Australia even has its own Divine Mercy Shrine, located 20km south of Tarcutta, NSW. The Shrine is part of the Wagga Wagga Diocese, and its leader, Bishop Gerard Hanna, will say Mass at the Shrine on Divine Mercy Sunday.

The Shrine’s caretaker Damian Tetley says in the seven years that he and his family have maintained the property, the devotion has grown significantly.

“The Shrine has really established Divine Mercy in the diocese, because most parishes now have some sort of devotion to Divine Mercy,” he says.

There is also a Shrine of Divine Mercy in Keysborough, Victoria, which is home to the local Polish Catholic community. A Holy Door for the Jubilee Year of Mercy was opened at the Shrine on December 8 last year.

And in rural Western Australia, building of the State’s first Church to be named after the Divine Mercy commenced in 2011.

Further, more and more parishes right around the country have set up regular times to pray the Divine Mercy chaplet, sometimes weekly, other times monthly.
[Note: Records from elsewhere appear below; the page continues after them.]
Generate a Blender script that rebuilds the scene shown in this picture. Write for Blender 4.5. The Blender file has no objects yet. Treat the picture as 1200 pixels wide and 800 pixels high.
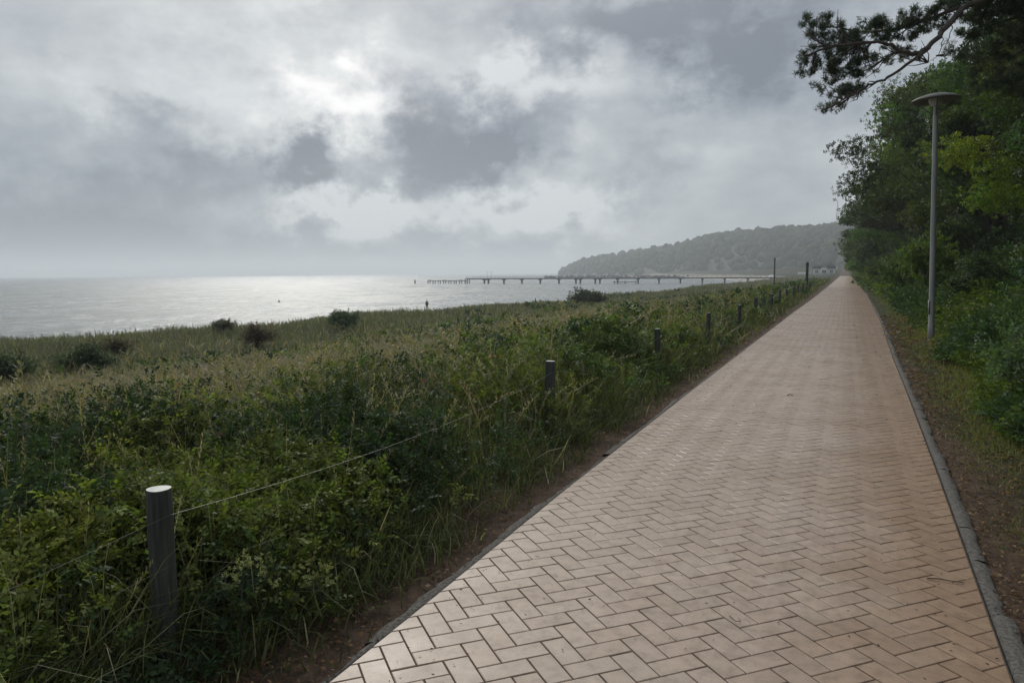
import bpy, math, random
import numpy as np
from mathutils import Vector, Matrix
R_ = math.radians
scene = bpy.context.scene
COL = scene.collection
rng = np.random.default_rng(7)
random.seed(7)

# ------------------------------------------------------------------ camera
EYE = 1.6
YAW, PITCH, ROLL = R_(23.957), R_(5.207), R_(-0.42)
cam_d = bpy.data.cameras.new("camera")
cam_d.sensor_width = 36
cam_d.lens = 26.4
cam_d.clip_start = 0.05
cam_d.clip_end = 30000
cam = bpy.data.objects.new("camera", cam_d)
COL.objects.link(cam)
cam.location = (0, 0, EYE)
_F = Vector((-math.sin(YAW)*math.cos(PITCH), math.cos(YAW)*math.cos(PITCH), -math.sin(PITCH)))
_R = Vector((math.cos(YAW), math.sin(YAW), 0))
_U = _R.cross(_F)
_R2 = _R*math.cos(ROLL) + _U*math.sin(ROLL)
_U2 = -_R*math.sin(ROLL) + _U*math.cos(ROLL)
cam.rotation_euler = Matrix((( _R2.x, _U2.x, -_F.x), (_R2.y, _U2.y, -_F.y), (_R2.z, _U2.z, -_F.z))).to_euler()
scene.camera = cam

# ------------------------------------------------------------------ world: Nishita sky behind broken cloud
SUN_EL, SUN_AZ = 31.0, -37.0          # azimuth from +Y (path direction), negative = towards the sea
world = bpy.data.worlds.new("World")
scene.world = world
world.use_nodes = True
nt = world.node_tree
for n in list(nt.nodes): nt.nodes.remove(n)
def N(t, **kw):
    n = nt.nodes.new(t)
    for k, v in kw.items(): setattr(n, k, v)
    return n
def L(a, b): nt.links.new(a, b)
def M(op, a, b=None, c=None, clamp=False):
    n = nt.nodes.new('ShaderNodeMath'); n.operation = op; n.use_clamp = clamp
    for i, v in enumerate((a, b, c)):
        if v is None: continue
        if isinstance(v, (int, float)): n.inputs[i].default_value = v
        else: nt.links.new(v, n.inputs[i])
    return n.outputs[0]
out = N('ShaderNodeOutputWorld'); bg = N('ShaderNodeBackground'); bg.inputs[1].default_value = 0.1
L(bg.outputs[0], out.inputs[0])
sky = N('ShaderNodeTexSky', sky_type='NISHITA'); sky.sun_disc = False
sky.sun_elevation = R_(SUN_EL); sky.sun_rotation = R_(SUN_AZ)
tc = N('ShaderNodeTexCoord')
sep = N('ShaderNodeSeparateXYZ'); L(tc.outputs['Generated'], sep.inputs[0])
az = M('MULTIPLY', M('ARCTAN2', sep.outputs[0], sep.outputs[1]), 57.2958)
el = M('MULTIPLY', M('ARCSINE', sep.outputs[2]), 57.2958)
def noise3(scale, detail, rough, sx=1, sz=1, off=0, vec=None):
    mp = N('ShaderNodeMapping'); mp.inputs['Scale'].default_value = (sx, sx, sz); mp.inputs['Location'].default_value = (off, off*.7, off*.3)
    L(vec or tc.outputs['Generated'], mp.inputs[0])
    nz = N('ShaderNodeTexNoise'); nz.inputs['Scale'].default_value = scale; nz.inputs['Detail'].default_value = detail; nz.inputs['Roughness'].default_value = rough
    L(mp.outputs[0], nz.inputs['Vector'])
    return nz
w1 = noise3(5.0, 6, 0.55, 1, 1.5, 3.1)
w1s = N('ShaderNodeSeparateColor'); L(w1.outputs['Color'], w1s.inputs[0])
w2 = noise3(16.0, 6, 0.6, 1, 1.3, 9.4)
w2s = N('ShaderNodeSeparateColor'); L(w2.outputs['Color'], w2s.inputs[0])
def warp(c, ch, a1, a2):
    x = M('MULTIPLY_ADD', M('SUBTRACT', w1s.outputs[ch], .5), a1, c)
    return M('MULTIPLY_ADD', M('SUBTRACT', w2s.outputs[ch], .5), a2, x)
azw = warp(az, 0, 7, 12); elw = warp(el, 1, 5, 10)
# (azimuth, elevation, half width, half height, weight): where the cloud banks and the bright gaps hang over the bay
BLOBS = [(-39.3, 8.6, 1.9, 1.9, -0.42), (-40.7, 7.1, 3.6, 1.4, -0.2), (-28.9, 9.4, 5.3, 2.6, -0.34), (-26.4, 7.9, 3.2, 1.9, -0.34), (-29.5, 13.0, 2.8, 2.1, -0.25), (-21.3, 10.6, 4.3, 1.7, -0.14), (-7.8, 15.8, 7.9, 3.4, -0.42), (-17.5, 18.0, 7.8, 2.1, -0.3), (-26.3, 20.8, 11.4, 1.7, -0.1), (-49.6, 6.2, 6.4, 2.7, -0.2), (-52.8, 3.0, 7.7, 3.1, -0.26), (-43.8, 1.9, 10.1, 1.9, -0.26), (-55.3, 0.8, 6.8, 2.1, -0.15), (-31.6, 1.6, 8.4, 1.5, -0.16), (-49.4, 9.8, 3.5, 1.5, -0.16), (-55.8, 9.3, 3.1, 4.8, -0.08), (-15.0, 6.5, 4.2, 2.4, -0.16), (-21.3, 1.3, 8.6, 1.1, -0.1), (-40.4, 15.7, 5.9, 3.1, 0.14), (-47.2, 11.6, 6.7, 2.7, 0.14), (-32.0, 15.0, 4.2, 2.4, 0.02), (-23.2, 14.2, 5.0, 2.4, 0.26), (-35.2, 9.9, 1.7, 1.4, 0.2), (-35.3, 4.8, 4.8, 1.4, 0.3), (-26.5, 4.5, 7.9, 1.4, 0.15), (-18.8, 6.6, 2.8, 2.7, 0.16), (-12.5, 12.1, 5.5, 2.7, 0.1), (-20.0, 4.1, 5.0, 1.4, 0.2), (-45.2, 8.7, 2.5, 1.4, 0.1), (-3.7, 9.9, 3.8, 5.5, -0.02), (-51.2, 14.4, 5.1, 4.1, 0.05)]
tot = None
for (a0, e0, wa, we, wt) in BLOBS:
    q = M('ADD', M('POWER', M('MULTIPLY', M('SUBTRACT', azw, a0), 1/wa), 2), M('POWER', M('MULTIPLY', M('SUBTRACT', elw, e0), 1/we), 2))
    g_ = M('MULTIPLY', M('POWER', 2.71828, M('MULTIPLY', q, -1)), wt*1.32)
    tot = g_ if tot is None else M('ADD', tot, g_)
det = noise3(7.0, 10, 0.6, 1, 2.0, 1.7)
det2 = noise3(3.0, 7, 0.5, 1, 2.0, 5.2)
b = M('MULTIPLY_ADD', M('SUBTRACT', det.outputs[0], .5), .80, tot)
b = M('MULTIPLY_ADD', M('SUBTRACT', det2.outputs[0], .5), .18, b)
b = M('ADD', b, .655)
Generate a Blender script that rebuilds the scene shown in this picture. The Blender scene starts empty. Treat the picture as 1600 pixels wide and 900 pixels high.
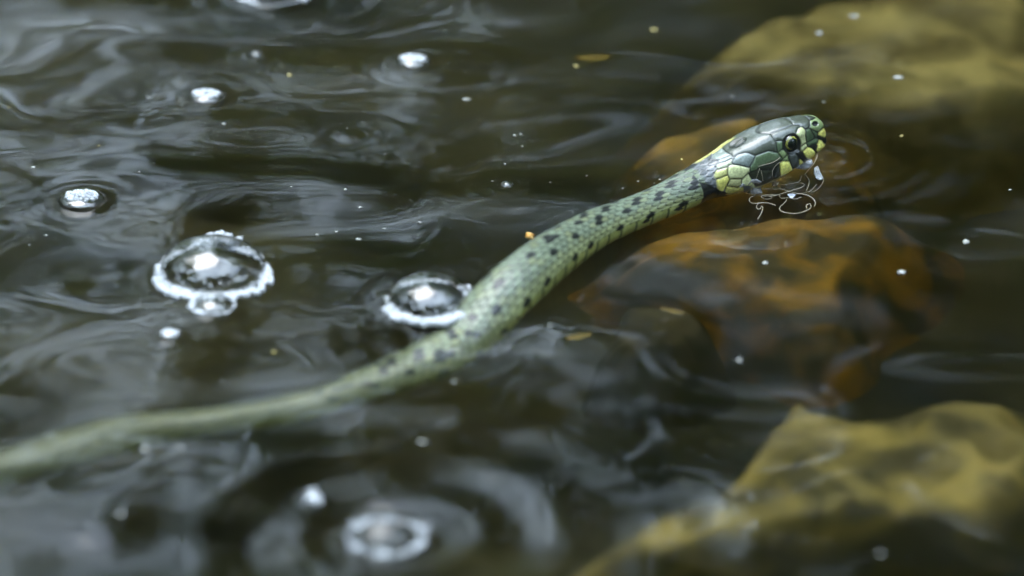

In the Archdiocese of Canberra and Goulburn, a special celebration on the Feast of Divine Mercy has been held at St Clement’s Monastery in Galong every year since 2004.

While knowledge of the devotion is clearly growing in Australia and around the world, the message of Divine Mercy is still foreign to many others.

But in this Extraordinary Jubilee Year of Mercy, which will feature a World Youth Day in Poland, St Faustina’s homeland, there could be no better time to discover the devotion that Pope Emeritus Benedict XVI described as “a central message for our time”.

The work of the saint who Jesus called “the secretary” of his mercy is far from over.